Success! (Almost)
We happened along a fancy underwear store and when we found a fantastic sale on undies, we had to stop in. There's just something about nice underpants that young girls can't walk away from. I managed to get a major deal on a mass quantity of underwear and I have to say that no person in this world can own too many of two items: Socks and underwear. There is just no such thing as too many.
While in the store, I decided to splurge and buy myself a new set of boobs. Most women my age go bra shopping; not me. I go boob-shopping because for some reason the God of Bra Design decided that anyone requiring a bra in such a small size as mine automatically needs all the help she can get. This help generaly comes in the form of aqua-padding, foam padding, and air lift padding. I must say that my favorite is the air-lift padding, but sadly, my last two air lift bras got deflated when my mom stuck them in the dryer. Let this be a warning to all those who are fans of air-lift padding: Don't leave your good bras within the reach of well-meaning family members who insist that your life will not be complete until every last article you own is full clean.
Unfortunately, my body hates me and because of my odd shape this particular store didn't carry any in my unique size. It seems that my ribcage is abnormally large, and my chest is abnormally small, and as a result? There are very few stores in the world where I can buy bras.
Disheartened, but not ready to give up, Mal and I headed to Shopper's Drug Mart to pick up a curling iron. It seems that now that I've reached the age of twenty two and a half, people think it's time for me to learn how to style my own hair. This way, every time I need to go anywhere, I won't first have to go either to the salon or Mal's place to have my hair fixed. Once there, I was faced with choices between hundreds of curling irons and I must say that it is quite overwhelming to be faced with such choices when you haven't the foggiest clue as to what you're going to do with this new piece of equipment. Feeling frustrated, I grabbed the first one that I saw and I bought it. It has twenty five heat settings and each on is for a different type of hair. Now, pray tell, how do you know if you have thick, hard to curl hair versus thinner, takes well to curls hair? Clearly the solution is to put it on the hottest setting possible, spray the hell out of it while it's curling, and then spray the hell out of it again once you're done. Hopefully this works out. But don't be surprised if the next picture you see of me shows a half-bald me with hair singed off left, right, and centre.
After the hair products fiasco, and without any well-fitting bras, with a slew of new underwear in tow, we decided that it was time to look for an outfit. Oh. My. Lord. I hate buying clothes at the best of times, and I had assumed that because I've lost some weight recently, it would be exciting and thrilling to try on clothes and look slinky and sexy.

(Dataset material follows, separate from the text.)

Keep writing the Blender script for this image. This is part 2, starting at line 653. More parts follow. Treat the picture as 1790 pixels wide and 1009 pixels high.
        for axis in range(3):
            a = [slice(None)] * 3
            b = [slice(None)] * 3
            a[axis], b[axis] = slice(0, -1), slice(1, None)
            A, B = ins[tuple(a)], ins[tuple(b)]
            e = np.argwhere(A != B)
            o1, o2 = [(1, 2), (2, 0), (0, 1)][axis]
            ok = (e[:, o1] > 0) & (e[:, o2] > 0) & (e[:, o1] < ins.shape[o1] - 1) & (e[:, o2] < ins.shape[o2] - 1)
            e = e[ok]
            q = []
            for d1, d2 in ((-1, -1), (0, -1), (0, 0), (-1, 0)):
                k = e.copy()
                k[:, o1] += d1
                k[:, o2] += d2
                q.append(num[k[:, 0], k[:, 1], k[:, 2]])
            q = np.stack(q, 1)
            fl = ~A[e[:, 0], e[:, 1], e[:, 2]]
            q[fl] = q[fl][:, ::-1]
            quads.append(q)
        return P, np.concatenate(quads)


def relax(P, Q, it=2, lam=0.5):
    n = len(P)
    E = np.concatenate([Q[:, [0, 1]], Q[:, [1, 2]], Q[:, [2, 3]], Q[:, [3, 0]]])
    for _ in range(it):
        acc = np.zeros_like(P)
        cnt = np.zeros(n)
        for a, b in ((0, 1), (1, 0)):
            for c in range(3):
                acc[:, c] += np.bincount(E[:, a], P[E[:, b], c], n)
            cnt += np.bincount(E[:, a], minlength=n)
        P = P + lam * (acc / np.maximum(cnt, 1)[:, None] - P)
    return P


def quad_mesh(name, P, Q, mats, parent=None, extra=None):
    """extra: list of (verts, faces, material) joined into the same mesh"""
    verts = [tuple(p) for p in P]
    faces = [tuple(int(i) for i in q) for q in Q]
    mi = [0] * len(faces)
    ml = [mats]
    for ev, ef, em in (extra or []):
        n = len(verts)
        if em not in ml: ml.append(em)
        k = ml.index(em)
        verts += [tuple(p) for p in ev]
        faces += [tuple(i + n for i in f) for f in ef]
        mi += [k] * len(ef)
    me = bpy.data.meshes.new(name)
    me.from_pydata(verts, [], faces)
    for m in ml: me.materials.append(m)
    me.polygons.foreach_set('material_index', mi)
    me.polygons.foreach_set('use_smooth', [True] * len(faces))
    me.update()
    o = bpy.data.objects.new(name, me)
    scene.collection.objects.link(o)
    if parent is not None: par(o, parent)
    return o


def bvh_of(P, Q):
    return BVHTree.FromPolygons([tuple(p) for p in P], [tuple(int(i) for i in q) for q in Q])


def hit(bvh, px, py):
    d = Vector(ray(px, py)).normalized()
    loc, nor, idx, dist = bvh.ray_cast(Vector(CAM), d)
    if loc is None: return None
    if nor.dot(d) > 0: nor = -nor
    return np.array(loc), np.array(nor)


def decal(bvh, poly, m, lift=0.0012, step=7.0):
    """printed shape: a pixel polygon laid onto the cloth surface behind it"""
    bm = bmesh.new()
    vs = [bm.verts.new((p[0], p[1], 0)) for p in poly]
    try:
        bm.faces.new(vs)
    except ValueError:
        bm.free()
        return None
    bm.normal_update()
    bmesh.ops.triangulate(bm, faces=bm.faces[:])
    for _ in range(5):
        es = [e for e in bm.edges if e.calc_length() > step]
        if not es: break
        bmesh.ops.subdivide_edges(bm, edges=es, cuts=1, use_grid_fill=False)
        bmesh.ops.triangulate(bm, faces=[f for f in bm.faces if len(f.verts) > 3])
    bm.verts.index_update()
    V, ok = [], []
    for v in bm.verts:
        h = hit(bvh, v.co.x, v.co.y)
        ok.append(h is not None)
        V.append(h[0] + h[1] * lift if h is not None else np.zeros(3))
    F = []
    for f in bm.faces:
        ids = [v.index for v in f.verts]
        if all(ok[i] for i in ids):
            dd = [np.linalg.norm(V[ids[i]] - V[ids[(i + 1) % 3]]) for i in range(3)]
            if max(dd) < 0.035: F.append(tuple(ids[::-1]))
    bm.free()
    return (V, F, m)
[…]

Unfortunately, no one even slightly larger than a size three should ever try on any of the clothes stores have on hand for clubbing, because even though my back fat has shrunk down considerably, I still look like someone sporting enough blubber to insulate a beluga when I put on certain outfits. I decided to just buy a pair of pants, for now, and Mal and I were finished our excursion, feeling slightly deflated and exhausted after a particularly bad day.
Of course, one thing that can make even the worst of days better was on our minds: Beer. So we headed to the beer store and picked ourselves up four 950mL cans of beer, and I have to say that this investment improved our moods considerably. We decided to take it one step further and we bought bacon, cheese, and bread and had bacon-cheese bakes that Mal invented long ago.
And even though I'm oddly shaped and no bras out there fit me; even though I have a twenty-five tempurature settings curling iron that I haven't a clue how to use; even though every outfit I tried on made me look like a beached whale; well, I have to say this.
Nothing beats a good night of hard drinking and face-stuffing with one of the best friends a girl could ask for. Mal, Hunny, I'm sorry you had a rotten day: If nothing else, we've got each other and we've got beer. While it may not always be the most comforting thing in the world, please know that whenever you need someone to help hang up your new shower curtain with yarn? You've got a friend in me.